[START Dataset records]

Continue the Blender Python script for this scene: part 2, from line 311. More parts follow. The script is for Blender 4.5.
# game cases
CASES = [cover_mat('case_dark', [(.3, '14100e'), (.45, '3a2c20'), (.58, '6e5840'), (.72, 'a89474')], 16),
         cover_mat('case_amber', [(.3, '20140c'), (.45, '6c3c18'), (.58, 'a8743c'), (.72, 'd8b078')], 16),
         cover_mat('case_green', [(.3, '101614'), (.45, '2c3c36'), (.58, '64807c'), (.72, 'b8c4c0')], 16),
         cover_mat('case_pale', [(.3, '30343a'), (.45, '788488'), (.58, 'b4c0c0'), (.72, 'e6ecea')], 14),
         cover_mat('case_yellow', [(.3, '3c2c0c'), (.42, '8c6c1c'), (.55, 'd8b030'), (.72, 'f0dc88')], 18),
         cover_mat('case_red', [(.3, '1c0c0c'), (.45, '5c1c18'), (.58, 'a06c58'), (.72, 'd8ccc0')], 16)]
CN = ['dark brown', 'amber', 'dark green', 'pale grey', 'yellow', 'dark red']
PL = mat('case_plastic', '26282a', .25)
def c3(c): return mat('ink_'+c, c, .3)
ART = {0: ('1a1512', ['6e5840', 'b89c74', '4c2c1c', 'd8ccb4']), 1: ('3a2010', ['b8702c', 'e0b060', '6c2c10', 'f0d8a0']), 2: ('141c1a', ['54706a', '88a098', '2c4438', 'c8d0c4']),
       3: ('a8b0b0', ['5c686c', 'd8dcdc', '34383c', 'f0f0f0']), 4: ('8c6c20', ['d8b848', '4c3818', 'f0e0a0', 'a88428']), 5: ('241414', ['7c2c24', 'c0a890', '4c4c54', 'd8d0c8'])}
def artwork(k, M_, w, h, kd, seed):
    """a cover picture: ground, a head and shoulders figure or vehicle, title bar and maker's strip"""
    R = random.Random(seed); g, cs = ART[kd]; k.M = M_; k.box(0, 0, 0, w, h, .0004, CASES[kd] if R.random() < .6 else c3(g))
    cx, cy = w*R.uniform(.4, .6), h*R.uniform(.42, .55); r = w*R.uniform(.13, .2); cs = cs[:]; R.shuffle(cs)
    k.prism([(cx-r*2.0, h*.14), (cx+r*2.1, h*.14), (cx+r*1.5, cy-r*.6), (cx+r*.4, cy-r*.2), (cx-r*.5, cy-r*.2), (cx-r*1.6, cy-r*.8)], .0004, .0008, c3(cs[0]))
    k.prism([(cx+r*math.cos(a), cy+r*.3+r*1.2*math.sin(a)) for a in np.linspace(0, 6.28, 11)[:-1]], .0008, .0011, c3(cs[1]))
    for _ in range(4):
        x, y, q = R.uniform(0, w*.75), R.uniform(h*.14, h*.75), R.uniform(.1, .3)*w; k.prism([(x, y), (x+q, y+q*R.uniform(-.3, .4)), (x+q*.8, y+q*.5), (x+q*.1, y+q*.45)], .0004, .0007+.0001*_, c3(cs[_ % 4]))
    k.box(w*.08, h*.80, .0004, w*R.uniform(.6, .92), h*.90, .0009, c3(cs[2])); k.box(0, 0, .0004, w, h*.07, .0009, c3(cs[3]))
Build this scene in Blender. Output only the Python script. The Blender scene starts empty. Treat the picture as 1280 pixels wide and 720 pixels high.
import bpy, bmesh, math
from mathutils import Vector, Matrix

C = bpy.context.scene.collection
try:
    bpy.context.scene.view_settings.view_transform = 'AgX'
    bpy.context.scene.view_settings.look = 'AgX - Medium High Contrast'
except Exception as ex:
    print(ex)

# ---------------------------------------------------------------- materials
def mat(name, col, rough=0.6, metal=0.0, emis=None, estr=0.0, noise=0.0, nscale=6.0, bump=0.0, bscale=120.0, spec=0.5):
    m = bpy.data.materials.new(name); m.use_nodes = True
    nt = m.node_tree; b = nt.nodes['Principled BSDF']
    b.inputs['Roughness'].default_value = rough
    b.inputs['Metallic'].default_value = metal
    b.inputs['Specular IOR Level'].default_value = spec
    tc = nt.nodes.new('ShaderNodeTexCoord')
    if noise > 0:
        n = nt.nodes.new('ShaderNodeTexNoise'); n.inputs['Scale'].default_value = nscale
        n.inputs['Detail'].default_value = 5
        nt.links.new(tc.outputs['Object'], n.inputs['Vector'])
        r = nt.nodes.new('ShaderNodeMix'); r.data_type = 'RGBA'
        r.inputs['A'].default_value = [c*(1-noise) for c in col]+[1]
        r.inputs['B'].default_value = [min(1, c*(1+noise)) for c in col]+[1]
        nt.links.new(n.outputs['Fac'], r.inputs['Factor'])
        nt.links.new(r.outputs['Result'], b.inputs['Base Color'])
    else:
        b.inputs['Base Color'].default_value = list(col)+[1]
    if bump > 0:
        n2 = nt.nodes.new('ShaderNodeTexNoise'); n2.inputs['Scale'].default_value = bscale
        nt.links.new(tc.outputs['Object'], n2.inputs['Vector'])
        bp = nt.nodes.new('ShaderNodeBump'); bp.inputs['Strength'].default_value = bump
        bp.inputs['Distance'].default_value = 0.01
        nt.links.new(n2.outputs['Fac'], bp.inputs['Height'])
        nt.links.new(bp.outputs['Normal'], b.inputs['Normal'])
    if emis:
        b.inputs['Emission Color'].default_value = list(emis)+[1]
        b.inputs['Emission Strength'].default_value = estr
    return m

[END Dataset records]

■ What to produce ■
Every record above should be copied exactly.

■ Correct result ■
Continue the Blender Python script for this scene: part 2, from line 311. More parts follow. The script is for Blender 4.5.
# game cases
CASES = [cover_mat('case_dark', [(.3, '14100e'), (.45, '3a2c20'), (.58, '6e5840'), (.72, 'a89474')], 16),
         cover_mat('case_amber', [(.3, '20140c'), (.45, '6c3c18'), (.58, 'a8743c'), (.72, 'd8b078')], 16),
         cover_mat('case_green', [(.3, '101614'), (.45, '2c3c36'), (.58, '64807c'), (.72, 'b8c4c0')], 16),
         cover_mat('case_pale', [(.3, '30343a'), (.45, '788488'), (.58, 'b4c0c0'), (.72, 'e6ecea')], 14),
         cover_mat('case_yellow', [(.3, '3c2c0c'), (.42, '8c6c1c'), (.55, 'd8b030'), (.72, 'f0dc88')], 18),
         cover_mat('case_red', [(.3, '1c0c0c'), (.45, '5c1c18'), (.58, 'a06c58'), (.72, 'd8ccc0')], 16)]
CN = ['dark brown', 'amber', 'dark green', 'pale grey', 'yellow', 'dark red']
PL = mat('case_plastic', '26282a', .25)
def c3(c): return mat('ink_'+c, c, .3)
ART = {0: ('1a1512', ['6e5840', 'b89c74', '4c2c1c', 'd8ccb4']), 1: ('3a2010', ['b8702c', 'e0b060', '6c2c10', 'f0d8a0']), 2: ('141c1a', ['54706a', '88a098', '2c4438', 'c8d0c4']),
       3: ('a8b0b0', ['5c686c', 'd8dcdc', '34383c', 'f0f0f0']), 4: ('8c6c20', ['d8b848', '4c3818', 'f0e0a0', 'a88428']), 5: ('241414', ['7c2c24', 'c0a890', '4c4c54', 'd8d0c8'])}
def artwork(k, M_, w, h, kd, seed):
    """a cover picture: ground, a head and shoulders figure or vehicle, title bar and maker's strip"""
    R = random.Random(seed); g, cs = ART[kd]; k.M = M_; k.box(0, 0, 0, w, h, .0004, CASES[kd] if R.random() < .6 else c3(g))
    cx, cy = w*R.uniform(.4, .6), h*R.uniform(.42, .55); r = w*R.uniform(.13, .2); cs = cs[:]; R.shuffle(cs)
    k.prism([(cx-r*2.0, h*.14), (cx+r*2.1, h*.14), (cx+r*1.5, cy-r*.6), (cx+r*.4, cy-r*.2), (cx-r*.5, cy-r*.2), (cx-r*1.6, cy-r*.8)], .0004, .0008, c3(cs[0]))
    k.prism([(cx+r*math.cos(a), cy+r*.3+r*1.2*math.sin(a)) for a in np.linspace(0, 6.28, 11)[:-1]], .0008, .0011, c3(cs[1]))
    for _ in range(4):
        x, y, q = R.uniform(0, w*.75), R.uniform(h*.14, h*.75), R.uniform(.1, .3)*w; k.prism([(x, y), (x+q, y+q*R.uniform(-.3, .4)), (x+q*.8, y+q*.5), (x+q*.1, y+q*.45)], .0004, .0007+.0001*_, c3(cs[_ % 4]))
    k.box(w*.08, h*.80, .0004, w*R.uniform(.6, .92), h*.90, .0009, c3(cs[2])); k.box(0, 0, .0004, w, h*.07, .0009, c3(cs[3]))
Build this scene in Blender. Output only the Python script. The Blender scene starts empty. Treat the picture as 1280 pixels wide and 720 pixels high.
import bpy, bmesh, math
from mathutils import Vector, Matrix

C = bpy.context.scene.collection
try:
    bpy.context.scene.view_settings.view_transform = 'AgX'
    bpy.context.scene.view_settings.look = 'AgX - Medium High Contrast'
except Exception as ex:
    print(ex)

# ---------------------------------------------------------------- materials
def mat(name, col, rough=0.6, metal=0.0, emis=None, estr=0.0, noise=0.0, nscale=6.0, bump=0.0, bscale=120.0, spec=0.5):
    m = bpy.data.materials.new(name); m.use_nodes = True
    nt = m.node_tree; b = nt.nodes['Principled BSDF']
    b.inputs['Roughness'].default_value = rough
    b.inputs['Metallic'].default_value = metal
    b.inputs['Specular IOR Level'].default_value = spec
    tc = nt.nodes.new('ShaderNodeTexCoord')
    if noise > 0:
        n = nt.nodes.new('ShaderNodeTexNoise'); n.inputs['Scale'].default_value = nscale
        n.inputs['Detail'].default_value = 5
        nt.links.new(tc.outputs['Object'], n.inputs['Vector'])
        r = nt.nodes.new('ShaderNodeMix'); r.data_type = 'RGBA'
        r.inputs['A'].default_value = [c*(1-noise) for c in col]+[1]
        r.inputs['B'].default_value = [min(1, c*(1+noise)) for c in col]+[1]
        nt.links.new(n.outputs['Fac'], r.inputs['Factor'])
        nt.links.new(r.outputs['Result'], b.inputs['Base Color'])
    else:
        b.inputs['Base Color'].default_value = list(col)+[1]
    if bump > 0:
        n2 = nt.nodes.new('ShaderNodeTexNoise'); n2.inputs['Scale'].default_value = bscale
        nt.links.new(tc.outputs['Object'], n2.inputs['Vector'])
        bp = nt.nodes.new('ShaderNodeBump'); bp.inputs['Strength'].default_value = bump
        bp.inputs['Distance'].default_value = 0.01
        nt.links.new(n2.outputs['Fac'], bp.inputs['Height'])
        nt.links.new(bp.outputs['Normal'], b.inputs['Normal'])
    if emis:
        b.inputs['Emission Color'].default_value = list(emis)+[1]
        b.inputs['Emission Strength'].default_value = estr
    return m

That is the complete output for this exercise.